Since the publication of Mother, and mindful of new feminist work across a range of disciplines, Knott is turning her attention to social reproduction or ‘care’. She explains that, for feminist philosophers, geographers, sociologists and economists, ‘care’ means all those activities that enable the survival and flourishing of human life. Yet the history of ‘care’ has not fully been told. Feminist economic historians like Jane Humphries here in Oxford have led the way. Scholars from other fields can provide key concepts, such as ‘othermothering’, the term coined by social theorist Patricia Hill Collins to highlight the mothering of other people’s children so central to the survival of the Black community in the United States. Knott’s current research, sometimes in collaboration with American historian Kirsten Swinth (author most recently of Feminism’s Forgotten Fight), and sometimes solo, seeks to give an intellectual and a social history to ‘care.’ She is figuring the origins of ‘care’ as a concept among late twentieth-century feminists inside and outside universities. Her longer-term research focuses on what she is calling, for want of a better term, ‘middle care’: the caregiving meted out to children in middle childhood, between what we now called pre-school, on the one hand, and puberty or adolescence, on the other. The caring for these children – who themselves were sometimes workers and caregivers, not just care’s recipients - can shed new light on the nexus of care relations in the past.
All of Knott’s work is motivated by the relationship between past and present. As she wrote in the preface to Mother: ‘Historical curiosity lets us fly,… allows us to get free of ourselves. To doubt, and to reimagine. To own more fully our own times, discerning in the contours what they are or might become. The past can burden us, or the past can release.’
Giving a history to care is part of that project: a feminist historian’s desire to connect with contemporary worries over how capitalism cannibalizes care, paying its workers poorly, or with new dimensions of activism such as the mutual aid so important to trans communities.

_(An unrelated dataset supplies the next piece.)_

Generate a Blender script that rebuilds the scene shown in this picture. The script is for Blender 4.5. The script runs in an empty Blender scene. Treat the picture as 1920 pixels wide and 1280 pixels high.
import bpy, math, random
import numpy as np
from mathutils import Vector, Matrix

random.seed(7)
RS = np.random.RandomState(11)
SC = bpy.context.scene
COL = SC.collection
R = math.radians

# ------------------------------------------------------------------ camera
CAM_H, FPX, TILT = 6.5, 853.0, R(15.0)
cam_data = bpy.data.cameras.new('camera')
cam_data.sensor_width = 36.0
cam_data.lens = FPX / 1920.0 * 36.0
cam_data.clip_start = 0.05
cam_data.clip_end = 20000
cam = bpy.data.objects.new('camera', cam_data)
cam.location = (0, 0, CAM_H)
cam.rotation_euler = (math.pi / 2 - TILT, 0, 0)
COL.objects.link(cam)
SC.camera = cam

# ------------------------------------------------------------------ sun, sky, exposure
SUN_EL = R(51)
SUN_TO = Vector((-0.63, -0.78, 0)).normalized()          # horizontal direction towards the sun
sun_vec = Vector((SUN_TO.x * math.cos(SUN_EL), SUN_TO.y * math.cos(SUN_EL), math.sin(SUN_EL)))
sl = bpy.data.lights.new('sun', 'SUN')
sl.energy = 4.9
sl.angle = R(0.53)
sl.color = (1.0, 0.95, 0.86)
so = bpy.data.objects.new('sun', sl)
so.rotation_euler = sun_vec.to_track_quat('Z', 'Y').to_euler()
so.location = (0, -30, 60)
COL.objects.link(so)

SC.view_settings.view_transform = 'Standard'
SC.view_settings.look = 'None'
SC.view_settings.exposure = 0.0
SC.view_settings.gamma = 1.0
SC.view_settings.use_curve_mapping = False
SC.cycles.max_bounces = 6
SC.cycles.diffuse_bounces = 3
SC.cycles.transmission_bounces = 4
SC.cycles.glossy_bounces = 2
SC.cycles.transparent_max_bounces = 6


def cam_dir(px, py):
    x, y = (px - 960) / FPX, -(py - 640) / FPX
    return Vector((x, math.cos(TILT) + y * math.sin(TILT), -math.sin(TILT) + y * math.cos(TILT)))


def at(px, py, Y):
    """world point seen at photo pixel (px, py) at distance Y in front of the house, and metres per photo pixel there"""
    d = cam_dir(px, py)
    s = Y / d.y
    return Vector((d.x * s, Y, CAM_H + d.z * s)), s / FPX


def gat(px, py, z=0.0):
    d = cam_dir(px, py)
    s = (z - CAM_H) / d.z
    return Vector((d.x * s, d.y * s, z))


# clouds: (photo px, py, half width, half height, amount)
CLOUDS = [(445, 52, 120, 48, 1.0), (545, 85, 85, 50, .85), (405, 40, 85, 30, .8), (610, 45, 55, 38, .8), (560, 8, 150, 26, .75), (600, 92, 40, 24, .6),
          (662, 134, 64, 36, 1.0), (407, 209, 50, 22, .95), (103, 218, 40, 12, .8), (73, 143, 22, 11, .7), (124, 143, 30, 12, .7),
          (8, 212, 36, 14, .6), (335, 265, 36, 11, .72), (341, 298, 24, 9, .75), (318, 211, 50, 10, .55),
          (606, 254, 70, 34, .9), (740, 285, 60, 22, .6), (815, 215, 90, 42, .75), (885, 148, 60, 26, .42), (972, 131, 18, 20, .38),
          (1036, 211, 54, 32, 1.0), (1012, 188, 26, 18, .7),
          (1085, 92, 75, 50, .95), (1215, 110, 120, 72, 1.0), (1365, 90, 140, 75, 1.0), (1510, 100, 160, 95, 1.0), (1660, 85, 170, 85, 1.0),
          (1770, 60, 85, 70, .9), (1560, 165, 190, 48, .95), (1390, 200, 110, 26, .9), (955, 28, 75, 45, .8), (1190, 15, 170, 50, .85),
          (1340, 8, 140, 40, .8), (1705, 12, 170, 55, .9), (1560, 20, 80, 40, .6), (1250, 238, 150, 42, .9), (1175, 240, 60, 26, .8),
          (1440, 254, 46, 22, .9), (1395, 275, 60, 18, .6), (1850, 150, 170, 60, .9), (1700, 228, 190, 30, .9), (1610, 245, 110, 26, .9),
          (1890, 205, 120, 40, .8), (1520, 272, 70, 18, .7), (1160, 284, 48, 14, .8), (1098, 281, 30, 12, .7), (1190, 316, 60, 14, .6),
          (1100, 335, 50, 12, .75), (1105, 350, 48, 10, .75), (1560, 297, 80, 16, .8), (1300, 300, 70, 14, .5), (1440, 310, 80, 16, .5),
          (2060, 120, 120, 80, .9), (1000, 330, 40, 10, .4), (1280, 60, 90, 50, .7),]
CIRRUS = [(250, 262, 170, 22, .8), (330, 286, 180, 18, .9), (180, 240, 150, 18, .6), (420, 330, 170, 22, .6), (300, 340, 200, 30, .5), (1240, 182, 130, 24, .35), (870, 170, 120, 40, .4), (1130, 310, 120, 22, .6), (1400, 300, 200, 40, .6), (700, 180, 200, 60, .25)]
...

At Oxford, Knott hopes to contribute to teaching in women’s and gender history, especially on the topics of birth, reproduction and social reproduction. Her main collaborator is queer historian and Cooper Chair in the History of Sexualities Prof. Matt Cook, author of the forthcoming Writing Queer History, with whom she convenes the MSt in Women, Gender and Queer History. The creation of their two Chairs in the last five years signals Oxford’s commitments to these crucial fields of historical analysis.